Mary’s tale is that of a young innocent woman whose search for survival took her thousands of kilometers away, to Saudi Arabia, only to face a harrowing experience that continues to haunt her to date.
The young woman from Misungwi suburb, in Mwanza region, agreed to share her story with the public through in a courageous move to sensitize others on the reality of an underground human trafficking network operating in the country and prying on the vulnerable.
She says she wanted to speak out and publicly share her personal experience so that the society and those in authority can take action to stop further exploitation of uninformed girls. Her story, she said, is to save young women and their parents or guardians from falling into the trap of the dangerous sex-slave network.
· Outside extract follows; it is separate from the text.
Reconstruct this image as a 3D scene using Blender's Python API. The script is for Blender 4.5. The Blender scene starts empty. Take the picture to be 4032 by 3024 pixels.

She was motivated to come out by the recent story about some 500 Tanzania girls reportedly stranded in Indian cities of New Delhi, Bangalore, Mumbai and Goa after they were abandoned. The ministry of foreign affairs two weeks ago said the women aged 18 to 24 had been taken to India by job placement agencies but were turned into sex slaves.
They came out to seek help to be repatriated home but the ministry’s spokesperson Mindi Kasiga last week said the government would not intervene as the women had gone there on their own volition.
“I pity the young women crying out there because I can identify with their suffering. Like me, they may have fallen into the human trafficking trap but must now be regretting why they left home in the first place,” she told The Citizen outside her two room-rented house where she leaves with her ailing mother and two other siblings.
The journey from Mwanza
Mary says she left Mwanza as a 22 year old woman in 2013 on a promise of work in Saudi Arabia but returned in May this year through war torn Burundi as a refugee to escape a three year’s life as a sex slave. The standard seven school dropout was a bubbling woman when she left to fend for her fatherless family but returned home sick and on empty pockets.
“My dream of a good job from which I would save money to help my sick mother and the other children was crashed as soon as I landed in that foreign land and all I wanted for those three years was to get back my freedom. I would be dead by now if I did not return home. At my lowest point Saudi Arabia all I thought about was death, I cared less about the crashing poverty back home,” she said.